The salt that we use is a fine flake potato chip salt. We get that here in St. Louis.

That’s it. It’s potato, pure vegetable oil and salt. We put in no preservatives, no chemicals to keep the shelf life up. You’d be surprise, you can get a good shelf life without putting any chemicals in.

Lampert’s Grand Potato Chips were sold at Dierbergs, Schnucks and Amighetti’s. They were so popular that within three years Lampert was forced to close the business, as he couldn’t keep up with the demand.

In April on 1985, Lampert turned from chips to pizza. He opened Papa Nate’s Pizza at 2627 Cherokee Street in a building that had housed one of his auto parts stores.

The pizza was made from Lampert’s own recipe and incorporated traditional toppings, such as hamburger and pepperoni. The menu also featured a mixed green salad, soft drinks and pizza chips – an Italian version of bagel chips which were baked and seasoned with butter and garlic.

The pizza dough was made in balls by a commissary on the Hill. When rolled out, it was closer to a thin than thick crust. Sauce was a prepared mix that Lampert had blended to his specifications and the toppings were prime grade.

Lampert offered  home delivery, which he guaranteed in 30 minutes. He promoted his new venture with 10-second TV commercials in which, like his auto center spots, he was the star.

By November of 1985, a second Papa Nate’s location had opened at 9773 Olive at Warson, in Creve Coeur. In addition to pizza, the menu included deli subs. While the sandwiches sold well, Lampert saw his pizza business lagging.

By May of 1986, Papa Nate’s Pizza had become Papa Nate’s Pizzadel, and by July it was Papa Nate’s Subs & Pizza.

In June of 1986, Lampert formed Fatman’s Sub Shop, branding the business with his pre-bypass persona.

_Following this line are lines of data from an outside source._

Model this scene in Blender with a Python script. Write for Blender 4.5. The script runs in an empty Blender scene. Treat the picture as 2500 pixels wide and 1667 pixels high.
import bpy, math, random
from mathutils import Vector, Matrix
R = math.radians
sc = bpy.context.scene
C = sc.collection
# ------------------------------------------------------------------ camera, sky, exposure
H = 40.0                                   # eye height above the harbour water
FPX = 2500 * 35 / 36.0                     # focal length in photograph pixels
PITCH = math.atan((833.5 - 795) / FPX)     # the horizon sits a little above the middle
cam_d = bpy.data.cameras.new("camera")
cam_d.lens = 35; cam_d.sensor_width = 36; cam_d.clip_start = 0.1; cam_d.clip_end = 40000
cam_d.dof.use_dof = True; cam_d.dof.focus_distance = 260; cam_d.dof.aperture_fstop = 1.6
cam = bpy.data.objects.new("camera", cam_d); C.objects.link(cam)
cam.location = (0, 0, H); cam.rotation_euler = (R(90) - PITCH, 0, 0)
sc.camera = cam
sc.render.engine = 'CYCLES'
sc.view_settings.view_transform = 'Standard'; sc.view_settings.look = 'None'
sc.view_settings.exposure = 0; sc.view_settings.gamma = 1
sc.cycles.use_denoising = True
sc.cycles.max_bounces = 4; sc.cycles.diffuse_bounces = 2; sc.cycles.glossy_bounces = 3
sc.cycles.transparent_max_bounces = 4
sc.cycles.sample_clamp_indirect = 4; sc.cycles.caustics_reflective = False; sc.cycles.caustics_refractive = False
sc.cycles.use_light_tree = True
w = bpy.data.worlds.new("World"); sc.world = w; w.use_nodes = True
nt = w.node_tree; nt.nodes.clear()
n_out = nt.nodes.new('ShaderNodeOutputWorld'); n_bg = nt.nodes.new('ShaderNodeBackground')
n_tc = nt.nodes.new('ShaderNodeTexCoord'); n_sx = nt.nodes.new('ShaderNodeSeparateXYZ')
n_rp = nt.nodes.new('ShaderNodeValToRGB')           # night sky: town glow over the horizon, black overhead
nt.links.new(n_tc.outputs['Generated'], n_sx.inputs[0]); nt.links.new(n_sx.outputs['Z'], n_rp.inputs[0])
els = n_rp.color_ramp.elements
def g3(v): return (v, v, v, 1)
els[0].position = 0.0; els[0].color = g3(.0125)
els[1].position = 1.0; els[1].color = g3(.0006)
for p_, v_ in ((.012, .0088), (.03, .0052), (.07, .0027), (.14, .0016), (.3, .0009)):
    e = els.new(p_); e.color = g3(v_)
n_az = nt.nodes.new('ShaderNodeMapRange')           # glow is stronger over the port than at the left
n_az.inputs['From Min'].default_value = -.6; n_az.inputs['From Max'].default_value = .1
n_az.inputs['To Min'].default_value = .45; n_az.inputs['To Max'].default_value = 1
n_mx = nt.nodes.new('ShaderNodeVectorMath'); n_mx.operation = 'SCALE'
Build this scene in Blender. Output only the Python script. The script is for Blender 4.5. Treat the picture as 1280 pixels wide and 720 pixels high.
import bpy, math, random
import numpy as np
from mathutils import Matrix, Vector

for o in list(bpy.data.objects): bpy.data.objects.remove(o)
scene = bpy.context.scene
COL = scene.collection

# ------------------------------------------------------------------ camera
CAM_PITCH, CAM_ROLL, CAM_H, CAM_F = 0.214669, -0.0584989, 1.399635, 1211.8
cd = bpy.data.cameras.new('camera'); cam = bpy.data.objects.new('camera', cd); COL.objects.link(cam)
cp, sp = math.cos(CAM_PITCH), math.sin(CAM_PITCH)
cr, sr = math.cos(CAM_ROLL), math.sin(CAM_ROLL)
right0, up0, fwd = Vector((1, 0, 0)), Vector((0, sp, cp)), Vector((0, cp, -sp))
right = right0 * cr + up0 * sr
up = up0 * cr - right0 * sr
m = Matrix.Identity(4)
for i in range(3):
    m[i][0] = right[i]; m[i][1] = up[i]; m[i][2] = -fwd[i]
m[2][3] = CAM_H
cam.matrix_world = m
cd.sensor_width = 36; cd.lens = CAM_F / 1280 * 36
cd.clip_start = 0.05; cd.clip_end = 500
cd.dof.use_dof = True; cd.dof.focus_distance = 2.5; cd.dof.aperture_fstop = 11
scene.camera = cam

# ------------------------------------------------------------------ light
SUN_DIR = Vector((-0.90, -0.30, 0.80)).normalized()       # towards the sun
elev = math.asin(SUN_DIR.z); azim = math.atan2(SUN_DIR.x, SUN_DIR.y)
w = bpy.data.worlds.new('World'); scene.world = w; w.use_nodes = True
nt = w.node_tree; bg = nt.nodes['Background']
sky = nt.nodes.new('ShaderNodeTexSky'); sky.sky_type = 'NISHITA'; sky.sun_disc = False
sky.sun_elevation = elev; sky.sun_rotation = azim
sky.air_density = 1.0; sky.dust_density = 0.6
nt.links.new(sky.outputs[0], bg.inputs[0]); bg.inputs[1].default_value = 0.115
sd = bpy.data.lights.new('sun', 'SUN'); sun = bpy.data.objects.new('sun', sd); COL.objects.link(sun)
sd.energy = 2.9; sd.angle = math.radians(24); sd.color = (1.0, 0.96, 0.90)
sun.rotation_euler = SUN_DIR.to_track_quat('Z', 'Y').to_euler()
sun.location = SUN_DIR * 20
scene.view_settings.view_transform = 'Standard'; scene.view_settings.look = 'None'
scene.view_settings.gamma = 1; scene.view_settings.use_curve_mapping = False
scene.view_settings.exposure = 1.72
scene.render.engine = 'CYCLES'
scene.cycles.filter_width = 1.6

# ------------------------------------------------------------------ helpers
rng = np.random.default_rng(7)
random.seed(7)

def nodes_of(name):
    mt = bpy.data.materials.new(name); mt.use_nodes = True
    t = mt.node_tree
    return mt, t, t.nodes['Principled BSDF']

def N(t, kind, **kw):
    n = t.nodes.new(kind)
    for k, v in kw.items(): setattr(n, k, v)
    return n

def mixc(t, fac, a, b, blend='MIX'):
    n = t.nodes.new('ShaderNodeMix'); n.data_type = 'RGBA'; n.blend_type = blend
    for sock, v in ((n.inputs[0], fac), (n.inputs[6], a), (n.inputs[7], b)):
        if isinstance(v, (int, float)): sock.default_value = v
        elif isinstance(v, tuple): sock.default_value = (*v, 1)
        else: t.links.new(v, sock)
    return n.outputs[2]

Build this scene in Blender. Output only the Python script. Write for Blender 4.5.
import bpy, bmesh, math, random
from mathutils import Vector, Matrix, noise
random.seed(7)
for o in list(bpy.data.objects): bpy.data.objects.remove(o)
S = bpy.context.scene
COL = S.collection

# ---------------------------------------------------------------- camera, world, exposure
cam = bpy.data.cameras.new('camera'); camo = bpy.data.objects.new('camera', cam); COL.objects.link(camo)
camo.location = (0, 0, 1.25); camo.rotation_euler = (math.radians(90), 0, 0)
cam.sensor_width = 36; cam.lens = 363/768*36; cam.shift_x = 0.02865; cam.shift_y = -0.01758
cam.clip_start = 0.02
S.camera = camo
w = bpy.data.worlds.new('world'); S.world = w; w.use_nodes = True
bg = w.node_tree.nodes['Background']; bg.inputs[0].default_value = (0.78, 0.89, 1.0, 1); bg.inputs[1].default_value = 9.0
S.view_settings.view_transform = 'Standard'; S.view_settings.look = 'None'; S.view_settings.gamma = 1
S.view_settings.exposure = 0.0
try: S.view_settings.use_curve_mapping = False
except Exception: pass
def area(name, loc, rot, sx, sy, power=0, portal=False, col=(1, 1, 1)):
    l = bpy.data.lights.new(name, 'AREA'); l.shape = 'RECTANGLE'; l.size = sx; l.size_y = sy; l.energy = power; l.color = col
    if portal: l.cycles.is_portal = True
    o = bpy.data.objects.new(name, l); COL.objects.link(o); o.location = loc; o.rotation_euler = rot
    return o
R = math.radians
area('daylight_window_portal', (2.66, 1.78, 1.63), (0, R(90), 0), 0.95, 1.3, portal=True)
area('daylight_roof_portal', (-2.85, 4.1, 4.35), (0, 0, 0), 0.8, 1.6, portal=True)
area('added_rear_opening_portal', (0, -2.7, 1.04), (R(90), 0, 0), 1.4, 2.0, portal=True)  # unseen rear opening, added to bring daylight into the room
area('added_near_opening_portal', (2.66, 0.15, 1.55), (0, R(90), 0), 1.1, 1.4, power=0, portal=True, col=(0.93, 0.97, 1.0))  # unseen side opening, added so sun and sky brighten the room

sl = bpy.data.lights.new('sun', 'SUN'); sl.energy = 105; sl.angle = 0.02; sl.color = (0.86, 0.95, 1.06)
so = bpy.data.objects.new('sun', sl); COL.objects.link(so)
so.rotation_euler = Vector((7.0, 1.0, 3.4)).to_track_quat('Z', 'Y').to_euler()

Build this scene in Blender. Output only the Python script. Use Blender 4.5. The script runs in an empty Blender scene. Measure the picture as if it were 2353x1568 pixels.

The first location was at 10204 Page in Overland.

By October, the original Papa Nate’s on Cherokee had closed and the Papa Nate’s at Olive and Warson had been converted to a second Fatman’s location.

Lampert’s signature sandwich was the Fatman’s Supreme, with ham, salami, mortadella and cheese, plus the standard sub garnish of lettuce, tomato, onion and a dash of salad dressing. Also popular were the meatball sandwich, the chicken parmigiana sandwich and an Italian beef sandwich called “The Bernie,” named for one of Lampert’s employees.

Fatman’s took off. The following year locations opened in Rock Hill at 2813 South McKnight Road and Downtown at 215 North 9th Street.

Lampert stirred up the competition by advertising on television, opening stores next door to his rivals and cutting prices on his sandwiches.

Marketing is the key. I’m not a restaurateur. I’m a retailer . . . We aren’t afraid to advertise and promote our product.

Lampert starred in 10-second TV spots, which began with the question, “What’s the story Larry?”